-- Start Data section --
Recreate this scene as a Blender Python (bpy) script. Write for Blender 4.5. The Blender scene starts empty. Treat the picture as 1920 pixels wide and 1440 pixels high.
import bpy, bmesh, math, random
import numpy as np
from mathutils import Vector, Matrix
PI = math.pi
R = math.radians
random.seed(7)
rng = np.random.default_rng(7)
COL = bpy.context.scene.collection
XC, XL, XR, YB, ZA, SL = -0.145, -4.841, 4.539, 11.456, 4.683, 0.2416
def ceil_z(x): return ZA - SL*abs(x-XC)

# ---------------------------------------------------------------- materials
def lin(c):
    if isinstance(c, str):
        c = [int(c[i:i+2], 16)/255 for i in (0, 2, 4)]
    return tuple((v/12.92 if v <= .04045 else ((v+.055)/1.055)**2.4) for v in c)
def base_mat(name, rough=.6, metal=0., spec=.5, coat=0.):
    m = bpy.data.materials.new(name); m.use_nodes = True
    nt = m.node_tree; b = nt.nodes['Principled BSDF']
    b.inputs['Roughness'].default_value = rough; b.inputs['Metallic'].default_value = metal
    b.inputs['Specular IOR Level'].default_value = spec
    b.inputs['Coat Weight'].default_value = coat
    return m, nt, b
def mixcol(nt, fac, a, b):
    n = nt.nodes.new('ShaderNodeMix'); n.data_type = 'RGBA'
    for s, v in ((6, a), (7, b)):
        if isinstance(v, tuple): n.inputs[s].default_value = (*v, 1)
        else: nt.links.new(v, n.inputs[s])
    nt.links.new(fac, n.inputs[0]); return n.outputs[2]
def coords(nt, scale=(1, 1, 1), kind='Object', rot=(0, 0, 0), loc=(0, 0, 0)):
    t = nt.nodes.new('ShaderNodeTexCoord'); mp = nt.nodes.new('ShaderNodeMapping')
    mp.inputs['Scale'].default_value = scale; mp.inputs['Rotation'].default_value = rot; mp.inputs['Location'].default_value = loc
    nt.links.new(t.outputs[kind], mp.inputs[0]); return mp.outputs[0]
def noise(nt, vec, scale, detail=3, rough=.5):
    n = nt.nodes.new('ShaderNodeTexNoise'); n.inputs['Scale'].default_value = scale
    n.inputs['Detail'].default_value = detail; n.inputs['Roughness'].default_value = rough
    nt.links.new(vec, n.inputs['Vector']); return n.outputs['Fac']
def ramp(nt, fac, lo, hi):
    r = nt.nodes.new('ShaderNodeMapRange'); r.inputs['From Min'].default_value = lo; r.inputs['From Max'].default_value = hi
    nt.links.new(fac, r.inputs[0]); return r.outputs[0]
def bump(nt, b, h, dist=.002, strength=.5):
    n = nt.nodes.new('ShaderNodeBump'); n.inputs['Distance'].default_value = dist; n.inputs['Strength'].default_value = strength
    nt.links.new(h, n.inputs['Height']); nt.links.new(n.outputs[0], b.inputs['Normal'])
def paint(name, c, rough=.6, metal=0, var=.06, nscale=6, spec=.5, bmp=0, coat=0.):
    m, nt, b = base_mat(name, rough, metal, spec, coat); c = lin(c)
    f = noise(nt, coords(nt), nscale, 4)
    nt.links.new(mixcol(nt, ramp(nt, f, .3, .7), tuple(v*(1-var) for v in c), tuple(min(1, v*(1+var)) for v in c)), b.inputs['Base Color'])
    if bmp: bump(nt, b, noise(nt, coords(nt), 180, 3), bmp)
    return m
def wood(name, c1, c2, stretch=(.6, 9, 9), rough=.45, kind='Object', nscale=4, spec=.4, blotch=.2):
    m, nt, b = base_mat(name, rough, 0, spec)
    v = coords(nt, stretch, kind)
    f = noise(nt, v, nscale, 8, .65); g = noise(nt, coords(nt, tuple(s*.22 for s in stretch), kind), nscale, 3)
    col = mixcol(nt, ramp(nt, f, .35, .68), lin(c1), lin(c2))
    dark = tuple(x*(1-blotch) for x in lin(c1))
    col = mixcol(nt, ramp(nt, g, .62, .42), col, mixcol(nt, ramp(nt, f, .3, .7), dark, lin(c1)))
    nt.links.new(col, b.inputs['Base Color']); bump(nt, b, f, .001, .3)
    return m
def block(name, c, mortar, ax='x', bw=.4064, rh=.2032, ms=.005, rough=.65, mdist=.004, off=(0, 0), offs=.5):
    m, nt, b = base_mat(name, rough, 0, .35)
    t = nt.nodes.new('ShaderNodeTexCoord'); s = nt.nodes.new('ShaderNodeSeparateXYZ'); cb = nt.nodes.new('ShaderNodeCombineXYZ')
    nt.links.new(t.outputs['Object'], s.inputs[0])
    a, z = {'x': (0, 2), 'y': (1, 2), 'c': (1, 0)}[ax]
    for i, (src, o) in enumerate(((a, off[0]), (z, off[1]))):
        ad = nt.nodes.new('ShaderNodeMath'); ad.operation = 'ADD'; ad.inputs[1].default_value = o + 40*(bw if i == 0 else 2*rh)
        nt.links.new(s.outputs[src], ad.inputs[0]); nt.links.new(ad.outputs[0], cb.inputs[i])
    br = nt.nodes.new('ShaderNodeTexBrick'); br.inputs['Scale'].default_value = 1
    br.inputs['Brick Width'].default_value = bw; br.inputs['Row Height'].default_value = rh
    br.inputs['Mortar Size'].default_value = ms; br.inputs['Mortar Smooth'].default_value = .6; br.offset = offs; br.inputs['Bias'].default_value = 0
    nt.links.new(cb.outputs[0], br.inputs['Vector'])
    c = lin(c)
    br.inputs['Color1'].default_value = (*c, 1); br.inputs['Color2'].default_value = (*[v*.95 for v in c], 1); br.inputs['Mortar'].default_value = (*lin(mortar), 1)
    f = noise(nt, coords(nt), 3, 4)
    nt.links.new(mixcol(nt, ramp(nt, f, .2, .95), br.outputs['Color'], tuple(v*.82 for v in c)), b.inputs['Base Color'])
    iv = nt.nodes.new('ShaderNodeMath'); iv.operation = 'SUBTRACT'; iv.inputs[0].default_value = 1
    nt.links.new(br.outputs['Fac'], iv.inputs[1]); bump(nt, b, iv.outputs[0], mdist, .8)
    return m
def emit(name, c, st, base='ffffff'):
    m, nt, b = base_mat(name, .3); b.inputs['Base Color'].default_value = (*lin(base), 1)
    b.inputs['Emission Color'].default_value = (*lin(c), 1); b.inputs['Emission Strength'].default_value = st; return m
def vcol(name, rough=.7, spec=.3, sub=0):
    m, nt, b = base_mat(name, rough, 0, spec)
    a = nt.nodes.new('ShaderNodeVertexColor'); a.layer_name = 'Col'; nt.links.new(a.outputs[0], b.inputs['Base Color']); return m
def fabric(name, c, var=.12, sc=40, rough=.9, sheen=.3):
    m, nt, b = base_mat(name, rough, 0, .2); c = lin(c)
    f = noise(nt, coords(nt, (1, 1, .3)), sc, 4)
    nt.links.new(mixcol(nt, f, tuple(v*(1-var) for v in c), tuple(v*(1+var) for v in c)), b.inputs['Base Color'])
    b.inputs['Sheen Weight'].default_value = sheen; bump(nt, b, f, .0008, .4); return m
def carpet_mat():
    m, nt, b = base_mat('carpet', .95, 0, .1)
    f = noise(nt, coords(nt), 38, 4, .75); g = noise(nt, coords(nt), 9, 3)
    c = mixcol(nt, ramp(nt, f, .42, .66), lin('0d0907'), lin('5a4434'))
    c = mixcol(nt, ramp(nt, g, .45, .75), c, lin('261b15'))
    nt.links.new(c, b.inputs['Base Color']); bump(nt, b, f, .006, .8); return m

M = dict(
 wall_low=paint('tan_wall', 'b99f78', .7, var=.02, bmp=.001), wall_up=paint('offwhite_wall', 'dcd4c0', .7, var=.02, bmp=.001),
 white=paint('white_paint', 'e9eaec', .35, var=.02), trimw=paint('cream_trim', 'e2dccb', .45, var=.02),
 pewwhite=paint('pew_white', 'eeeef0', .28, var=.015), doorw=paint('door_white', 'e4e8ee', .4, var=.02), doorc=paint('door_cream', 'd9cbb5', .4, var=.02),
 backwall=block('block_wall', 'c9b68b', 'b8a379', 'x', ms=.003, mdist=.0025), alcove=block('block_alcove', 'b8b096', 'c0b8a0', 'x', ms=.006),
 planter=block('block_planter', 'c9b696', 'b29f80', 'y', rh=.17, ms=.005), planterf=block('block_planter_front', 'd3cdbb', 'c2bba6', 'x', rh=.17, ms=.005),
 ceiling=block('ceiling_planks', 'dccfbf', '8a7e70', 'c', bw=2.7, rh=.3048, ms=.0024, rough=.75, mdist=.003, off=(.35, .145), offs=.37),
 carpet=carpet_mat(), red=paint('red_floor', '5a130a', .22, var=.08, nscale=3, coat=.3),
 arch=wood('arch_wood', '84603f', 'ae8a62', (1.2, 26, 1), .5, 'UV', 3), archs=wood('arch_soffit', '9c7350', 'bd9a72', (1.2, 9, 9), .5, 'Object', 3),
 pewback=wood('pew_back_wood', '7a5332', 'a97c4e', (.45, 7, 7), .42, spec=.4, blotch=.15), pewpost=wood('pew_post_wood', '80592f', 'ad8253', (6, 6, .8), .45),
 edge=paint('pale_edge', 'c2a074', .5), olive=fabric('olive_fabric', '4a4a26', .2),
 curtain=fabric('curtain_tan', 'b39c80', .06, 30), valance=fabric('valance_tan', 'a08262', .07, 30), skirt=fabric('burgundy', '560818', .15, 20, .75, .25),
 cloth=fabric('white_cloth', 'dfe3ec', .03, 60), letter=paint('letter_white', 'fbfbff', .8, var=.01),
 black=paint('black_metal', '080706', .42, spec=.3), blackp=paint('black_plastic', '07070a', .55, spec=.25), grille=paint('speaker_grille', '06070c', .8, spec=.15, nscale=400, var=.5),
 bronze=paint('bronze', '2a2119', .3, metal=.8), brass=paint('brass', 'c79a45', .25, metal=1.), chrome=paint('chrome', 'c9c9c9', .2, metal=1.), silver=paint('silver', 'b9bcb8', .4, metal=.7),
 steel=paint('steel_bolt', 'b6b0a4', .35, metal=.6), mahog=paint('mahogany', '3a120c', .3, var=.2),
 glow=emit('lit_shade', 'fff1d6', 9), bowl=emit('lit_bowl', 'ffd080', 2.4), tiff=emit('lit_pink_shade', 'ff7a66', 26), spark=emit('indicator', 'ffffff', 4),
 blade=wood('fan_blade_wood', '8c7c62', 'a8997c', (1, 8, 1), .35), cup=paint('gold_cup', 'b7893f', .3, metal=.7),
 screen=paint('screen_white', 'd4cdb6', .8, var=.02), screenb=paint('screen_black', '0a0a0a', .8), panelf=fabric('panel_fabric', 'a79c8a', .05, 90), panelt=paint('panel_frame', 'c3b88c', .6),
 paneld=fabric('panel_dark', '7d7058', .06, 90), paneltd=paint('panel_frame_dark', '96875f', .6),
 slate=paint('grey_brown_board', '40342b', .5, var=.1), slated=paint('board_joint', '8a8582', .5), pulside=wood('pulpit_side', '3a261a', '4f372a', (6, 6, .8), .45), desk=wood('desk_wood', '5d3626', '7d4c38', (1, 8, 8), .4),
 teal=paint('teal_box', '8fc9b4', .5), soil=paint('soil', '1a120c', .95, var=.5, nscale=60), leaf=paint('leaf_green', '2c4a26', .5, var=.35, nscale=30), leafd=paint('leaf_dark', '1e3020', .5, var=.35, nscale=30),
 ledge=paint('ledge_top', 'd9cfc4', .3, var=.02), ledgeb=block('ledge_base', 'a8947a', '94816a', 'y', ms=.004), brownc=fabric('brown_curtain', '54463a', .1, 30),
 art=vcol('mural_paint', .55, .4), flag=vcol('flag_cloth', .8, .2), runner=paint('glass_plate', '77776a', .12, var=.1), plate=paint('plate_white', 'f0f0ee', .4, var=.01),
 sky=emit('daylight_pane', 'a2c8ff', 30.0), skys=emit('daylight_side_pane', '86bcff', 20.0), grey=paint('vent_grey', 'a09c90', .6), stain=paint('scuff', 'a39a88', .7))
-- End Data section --
Word for word, reproduce the listing above from its start up to and including the line that has "def ceil_z(x): return ZA - SL*abs(x-XC)". Give only those lines.

Written solution =>
Recreate this scene as a Blender Python (bpy) script. Write for Blender 4.5. The Blender scene starts empty. Treat the picture as 1920 pixels wide and 1440 pixels high.
import bpy, bmesh, math, random
import numpy as np
from mathutils import Vector, Matrix
PI = math.pi
R = math.radians
random.seed(7)
rng = np.random.default_rng(7)
COL = bpy.context.scene.collection
XC, XL, XR, YB, ZA, SL = -0.145, -4.841, 4.539, 11.456, 4.683, 0.2416
def ceil_z(x): return ZA - SL*abs(x-XC)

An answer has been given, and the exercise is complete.